My partner, though, has a technique for this kind of thing, honed by years of successfully avoiding eye contact with people selling the Big Issue, or holding collection buckets outside supermarket exits. At which point our opponent realised that further pressure needed to be applied.

He marked his ball, picked it up, polished it, replaced it, and then set off on a 360 degree circuit of the hole, squinting with the left eye closed, squinting with the right eye closed, squatting down, standing up, squatting down again, plumb bobbing, and picking up tiny bits of barely visible detritus on his line. All of which was calculated to make his opponents feel bad enough to give in and concede the putt.

However, the actual effect was to demonstrate that if the putt was that easy, he would not have gone from clean shaven to a full beard in the time required to finally draw back the putter head and make the stroke. It was not a thing of beauty, and the howl of anguish and the putter head making contact with the ball were more or less simultaneous.

It was more of a nuclear explosion than a putt, the ball flying so far past the hole that the poor chap had time to reel off half a dozen expletives before it finally came to a halt. I gave him a sympathetic “hard luck” (although he’d probably have preferred it if I’d given him the putt) largely because I knew what it felt like for your inner circuitry to fuse whilst standing over a putt you ought to be able to make with your eyes closed. Although sometimes, at the moment of impact, your eyes snap shut whether you want them to or not.

However, I can now reveal that I have arrived at that holy state of grace which is granted only to those who know that they will never again miss a tiddler. A more selfish soul would keep the secret secret so to speak, but as a former yipper I’m all too aware of the suffering involved, and feel duty bound to share the knowledge. Beside which they give out gongs for do-gooding, I hear, and I quite fancy an OBE.

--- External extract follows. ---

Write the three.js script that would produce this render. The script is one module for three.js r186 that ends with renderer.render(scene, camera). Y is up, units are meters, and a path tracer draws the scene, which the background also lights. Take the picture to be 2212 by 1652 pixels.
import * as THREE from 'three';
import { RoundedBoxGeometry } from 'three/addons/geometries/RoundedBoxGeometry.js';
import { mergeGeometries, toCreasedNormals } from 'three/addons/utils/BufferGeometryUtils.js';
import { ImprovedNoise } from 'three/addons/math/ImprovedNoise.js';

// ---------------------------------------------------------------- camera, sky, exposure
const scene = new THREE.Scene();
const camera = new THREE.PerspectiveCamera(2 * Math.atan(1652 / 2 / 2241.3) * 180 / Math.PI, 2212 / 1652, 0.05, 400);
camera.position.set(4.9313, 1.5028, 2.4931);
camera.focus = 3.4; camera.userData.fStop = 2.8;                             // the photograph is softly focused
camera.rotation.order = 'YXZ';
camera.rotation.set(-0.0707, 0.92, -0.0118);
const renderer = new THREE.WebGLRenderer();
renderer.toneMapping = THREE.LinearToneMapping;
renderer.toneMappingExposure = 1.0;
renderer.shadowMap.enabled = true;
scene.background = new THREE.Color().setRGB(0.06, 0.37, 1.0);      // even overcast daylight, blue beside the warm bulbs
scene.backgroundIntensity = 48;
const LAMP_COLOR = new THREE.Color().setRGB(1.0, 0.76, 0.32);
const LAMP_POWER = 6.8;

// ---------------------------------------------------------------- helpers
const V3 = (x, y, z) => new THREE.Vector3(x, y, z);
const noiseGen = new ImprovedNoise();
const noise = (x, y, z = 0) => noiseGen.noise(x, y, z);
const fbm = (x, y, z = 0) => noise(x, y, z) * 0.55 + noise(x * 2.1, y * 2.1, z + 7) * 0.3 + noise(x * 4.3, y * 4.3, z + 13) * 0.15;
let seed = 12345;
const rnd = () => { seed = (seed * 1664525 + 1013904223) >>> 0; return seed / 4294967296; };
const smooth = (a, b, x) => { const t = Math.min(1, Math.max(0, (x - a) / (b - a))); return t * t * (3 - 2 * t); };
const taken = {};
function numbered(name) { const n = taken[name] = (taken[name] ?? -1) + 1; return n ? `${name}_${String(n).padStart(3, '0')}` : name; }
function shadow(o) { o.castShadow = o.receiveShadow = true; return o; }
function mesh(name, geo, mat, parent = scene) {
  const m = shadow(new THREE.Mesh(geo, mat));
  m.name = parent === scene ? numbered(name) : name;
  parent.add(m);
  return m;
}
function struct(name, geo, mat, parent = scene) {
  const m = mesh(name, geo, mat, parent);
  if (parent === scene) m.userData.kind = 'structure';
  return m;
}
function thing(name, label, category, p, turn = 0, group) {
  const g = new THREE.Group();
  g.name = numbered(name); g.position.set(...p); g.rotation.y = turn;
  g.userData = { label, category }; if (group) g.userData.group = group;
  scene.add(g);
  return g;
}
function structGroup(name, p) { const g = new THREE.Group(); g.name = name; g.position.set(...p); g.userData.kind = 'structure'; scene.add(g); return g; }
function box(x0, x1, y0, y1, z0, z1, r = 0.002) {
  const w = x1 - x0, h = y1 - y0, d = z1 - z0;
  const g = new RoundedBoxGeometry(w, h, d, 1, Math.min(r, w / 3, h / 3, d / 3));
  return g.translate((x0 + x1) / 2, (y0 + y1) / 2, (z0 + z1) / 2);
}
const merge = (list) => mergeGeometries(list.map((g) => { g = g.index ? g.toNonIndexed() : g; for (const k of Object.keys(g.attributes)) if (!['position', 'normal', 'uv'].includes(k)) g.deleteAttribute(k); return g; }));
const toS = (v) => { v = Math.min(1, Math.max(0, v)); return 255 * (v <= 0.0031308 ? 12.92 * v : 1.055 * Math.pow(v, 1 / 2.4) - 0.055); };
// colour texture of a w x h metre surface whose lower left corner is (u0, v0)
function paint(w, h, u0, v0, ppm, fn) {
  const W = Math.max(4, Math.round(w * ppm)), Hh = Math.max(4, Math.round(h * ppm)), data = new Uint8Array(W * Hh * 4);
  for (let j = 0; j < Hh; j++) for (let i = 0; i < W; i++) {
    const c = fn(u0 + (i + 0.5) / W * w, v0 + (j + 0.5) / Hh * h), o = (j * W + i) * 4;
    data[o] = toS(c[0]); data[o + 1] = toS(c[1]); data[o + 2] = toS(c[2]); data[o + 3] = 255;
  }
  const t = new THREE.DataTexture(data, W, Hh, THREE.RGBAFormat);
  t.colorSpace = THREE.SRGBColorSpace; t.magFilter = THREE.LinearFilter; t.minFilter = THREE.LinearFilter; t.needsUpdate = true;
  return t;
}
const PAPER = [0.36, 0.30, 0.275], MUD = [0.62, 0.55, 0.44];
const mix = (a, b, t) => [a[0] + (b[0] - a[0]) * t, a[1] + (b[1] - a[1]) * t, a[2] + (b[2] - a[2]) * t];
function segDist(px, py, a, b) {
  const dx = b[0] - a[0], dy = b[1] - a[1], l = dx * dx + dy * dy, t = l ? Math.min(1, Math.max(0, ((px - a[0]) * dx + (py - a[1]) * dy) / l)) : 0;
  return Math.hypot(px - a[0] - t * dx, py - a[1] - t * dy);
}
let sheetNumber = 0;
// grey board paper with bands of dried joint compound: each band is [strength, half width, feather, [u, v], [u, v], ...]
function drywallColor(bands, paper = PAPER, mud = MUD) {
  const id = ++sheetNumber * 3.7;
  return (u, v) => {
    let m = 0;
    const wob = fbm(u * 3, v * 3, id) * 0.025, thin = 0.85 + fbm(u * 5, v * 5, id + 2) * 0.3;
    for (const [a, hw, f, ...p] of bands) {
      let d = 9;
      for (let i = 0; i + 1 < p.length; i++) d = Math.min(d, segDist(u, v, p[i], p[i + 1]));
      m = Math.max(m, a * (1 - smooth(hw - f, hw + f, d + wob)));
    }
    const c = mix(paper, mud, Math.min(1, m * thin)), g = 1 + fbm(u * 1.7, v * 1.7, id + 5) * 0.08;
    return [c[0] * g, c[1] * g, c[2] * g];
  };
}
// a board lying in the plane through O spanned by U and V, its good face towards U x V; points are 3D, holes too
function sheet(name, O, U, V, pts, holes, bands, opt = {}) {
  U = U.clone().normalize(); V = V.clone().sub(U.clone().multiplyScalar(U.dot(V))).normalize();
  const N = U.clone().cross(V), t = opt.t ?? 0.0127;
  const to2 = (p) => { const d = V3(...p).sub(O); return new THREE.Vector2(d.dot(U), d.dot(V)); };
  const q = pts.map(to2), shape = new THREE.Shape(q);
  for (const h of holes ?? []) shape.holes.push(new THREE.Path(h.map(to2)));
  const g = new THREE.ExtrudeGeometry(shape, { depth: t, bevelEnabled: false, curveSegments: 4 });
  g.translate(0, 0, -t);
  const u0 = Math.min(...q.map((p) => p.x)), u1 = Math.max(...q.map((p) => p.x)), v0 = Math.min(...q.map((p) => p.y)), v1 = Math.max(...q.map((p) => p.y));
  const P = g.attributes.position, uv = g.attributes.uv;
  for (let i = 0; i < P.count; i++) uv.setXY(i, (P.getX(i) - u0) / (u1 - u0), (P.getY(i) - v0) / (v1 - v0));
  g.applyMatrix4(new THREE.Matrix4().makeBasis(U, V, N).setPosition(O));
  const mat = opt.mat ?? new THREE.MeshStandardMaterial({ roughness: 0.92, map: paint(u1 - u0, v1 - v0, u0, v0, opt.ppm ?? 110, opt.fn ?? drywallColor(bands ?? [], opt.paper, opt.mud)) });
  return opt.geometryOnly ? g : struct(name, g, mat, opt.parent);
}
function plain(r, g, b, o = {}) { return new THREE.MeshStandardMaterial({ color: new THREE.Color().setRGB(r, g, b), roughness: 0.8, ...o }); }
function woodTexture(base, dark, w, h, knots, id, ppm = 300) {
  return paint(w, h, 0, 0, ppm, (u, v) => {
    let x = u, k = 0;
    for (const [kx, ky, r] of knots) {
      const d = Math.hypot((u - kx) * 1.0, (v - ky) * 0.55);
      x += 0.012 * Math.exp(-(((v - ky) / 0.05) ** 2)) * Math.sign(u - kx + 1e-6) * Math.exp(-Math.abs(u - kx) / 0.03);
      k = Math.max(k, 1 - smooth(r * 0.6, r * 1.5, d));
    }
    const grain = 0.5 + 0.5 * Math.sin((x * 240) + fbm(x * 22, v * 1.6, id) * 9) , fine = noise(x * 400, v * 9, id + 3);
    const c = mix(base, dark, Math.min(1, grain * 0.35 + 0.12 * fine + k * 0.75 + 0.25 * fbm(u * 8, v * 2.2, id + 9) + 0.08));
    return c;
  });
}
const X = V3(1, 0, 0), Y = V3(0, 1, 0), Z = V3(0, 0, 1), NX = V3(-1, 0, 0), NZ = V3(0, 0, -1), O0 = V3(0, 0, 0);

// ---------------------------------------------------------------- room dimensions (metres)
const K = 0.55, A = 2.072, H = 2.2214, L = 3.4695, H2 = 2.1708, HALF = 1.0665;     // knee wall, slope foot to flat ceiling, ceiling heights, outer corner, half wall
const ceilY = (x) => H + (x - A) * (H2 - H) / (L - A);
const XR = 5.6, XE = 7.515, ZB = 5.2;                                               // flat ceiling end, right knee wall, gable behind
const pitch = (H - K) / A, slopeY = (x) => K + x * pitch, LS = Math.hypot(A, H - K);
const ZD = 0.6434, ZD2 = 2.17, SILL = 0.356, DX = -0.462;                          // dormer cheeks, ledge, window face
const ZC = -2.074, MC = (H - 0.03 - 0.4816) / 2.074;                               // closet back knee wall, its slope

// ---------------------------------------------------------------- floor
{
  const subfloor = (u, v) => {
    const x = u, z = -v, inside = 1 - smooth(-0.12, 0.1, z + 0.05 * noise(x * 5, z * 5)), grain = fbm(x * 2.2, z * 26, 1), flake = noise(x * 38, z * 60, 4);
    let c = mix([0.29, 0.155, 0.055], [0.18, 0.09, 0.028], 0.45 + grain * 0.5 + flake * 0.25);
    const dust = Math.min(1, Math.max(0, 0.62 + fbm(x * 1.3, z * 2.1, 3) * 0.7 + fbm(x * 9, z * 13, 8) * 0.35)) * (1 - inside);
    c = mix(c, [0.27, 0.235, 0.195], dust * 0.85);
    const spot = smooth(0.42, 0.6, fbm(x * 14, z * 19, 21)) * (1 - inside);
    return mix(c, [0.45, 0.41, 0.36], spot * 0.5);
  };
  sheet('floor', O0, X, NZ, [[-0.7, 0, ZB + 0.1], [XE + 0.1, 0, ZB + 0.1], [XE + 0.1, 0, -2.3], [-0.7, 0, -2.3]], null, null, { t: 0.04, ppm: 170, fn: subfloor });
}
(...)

All you have to do is go to the website “nevermissshortputts.com”, where your putting woes will be consigned to history by inspirational words of wisdom from someone called D. Shen. It takes a bit of getting into, but once you’ve negotiated “hypnosis, will it work for you?” and “install a powerful, joyful, and certainty filled emotion with your putting”, you won’t be able to put it down.

“Get a feel for how hard to hit your putt, then you won’t need to think of how hard to hit it” is one of those little gems I’d never thought of, along with “you must never putt with doubt. You must never putt without confidence. Yes, you heard correctly”.

There are umpteen pages and several thousand words of this kind of stuff, but, believe me, it works.

Just print out the entire collection of D Shen’s pearls, place them on the green beside your ball, and say to yourself: “If I don’t knock this in, I’m going to punish myself by reading the whole lot.”

And I guarantee you’ll never miss a three-footer again.